Nel giardino fiorito della sua casetta indipendente, Mark (Daniel London) medita. Riceve una chiamata; il suo vecchio amico Kurt (Will Oldham) è in città, gli propone una notte di campeggio, meta: le sorgenti d’acqua calda vicino Estacada. La compagna di Mark, Tanya (Tanya Smith) è incinta, si crea una di quelle situazioni in cui, all’apparenza, lui non avrebbe bisogno di chiedere il permesso a lei per fare qualcosa, ma in realtà – forse – la dinamica non è proprio così semplice. Caricata la cagnetta Lucy in macchina, Mark parte per andare a prendere Kurt, la radio passa i malumori di cittadini americani delusi dalla politica, il paesaggio scorre triste, monotono, lugubre. Insieme i due si dirigono verso le montagne, prima i convenevoli, le chiacchiere sulla famiglia, poi i ricordi sui vecchi amici. Molti di loro sono finiti male, Syd, quello che aveva il negozio di dischi, ha dovuto chiudere. Ora al suo posto c’è un locale fighetto dove servono succhi di frutta. “Fine di un’era”, dice Kurt. Forse è proprio in quel “fine di un’era” che sta tutto il punto di Old Joy. Su questa affermazione parte una mesta Leaving home degli Yo La Tengo su un’insistita panoramica, una sequenza piuttosto lunga, nella quale la periferia americana sembra non avere davvero nulla di allegro da offrire.

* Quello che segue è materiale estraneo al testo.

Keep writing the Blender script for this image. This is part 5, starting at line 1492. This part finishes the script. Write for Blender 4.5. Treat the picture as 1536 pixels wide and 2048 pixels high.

Old joy. Una vecchia gioia. È facile leggere queste tre parole come “una gioia che una volta c’era e che oggi non c’è più”. Il road movie è da sempre veicolo di cambiamento e maturazione per i protagonisti inseriti all’interno di questo genere narrativo. E se proprio di cambiamento qui non possiamo parlare, nel film della Reichardt si prospetta almeno un breve periodo di riflessione. Una riflessione che passa anche attraverso il silenzio, dal riappropriarsi dei propri tempi, dei propri momenti, dal fare i conti con i propri desideri o, ancor meglio, con i propri bisogni più profondi. Quella gioia forse è persa, è andata perduta per sempre, ma dove sono da ricercare i motivi di tanto doloroso e forse ineluttabile furto? La Reichardt non vuole indirizzare in maniera chiara lo spettatore verso una soluzione, al limite lascia alcuni suggerimenti: il disfacimento di una politica scollata dalle necessità reali delle persone, l’inevitabile perdita delle antiche amicizie dovuta al sorgere di nuove forme di legami, affettivi, familiari. O forse questa “perdita della gioia” (leggi anche “infelicità”) è data dalla vergogna per il poco che siamo diventati, dal confronto di ciò che avremmo voluto o avevamo sognato con quello che realmente (non) abbiamo ottenuto. Il personaggio di Mark, all’apparenza risolto, giunto a un approdo, non sembra realmente più felice del suo compagno Kurt (interpretato da colui che altri non è se non il songwriter e cantante Bonnie “Prince” Billy), uno che ha scelto il movimento costante, la vita senza legami. Forse il destino è una perenne insoddisfazione. Il tratteggio della Reichardt sui personaggi è delicato, le interpretazioni di London e Oldham inappuntabili. Old joy è un film piccolo, breve, naturalista nell’accezione letteraria del termine, che in meno di un’ora e mezza di durata riesce a stimolare più d’una interessante riflessione, quello che alla fine il cinema indipendente sembra essere chiamato a fare.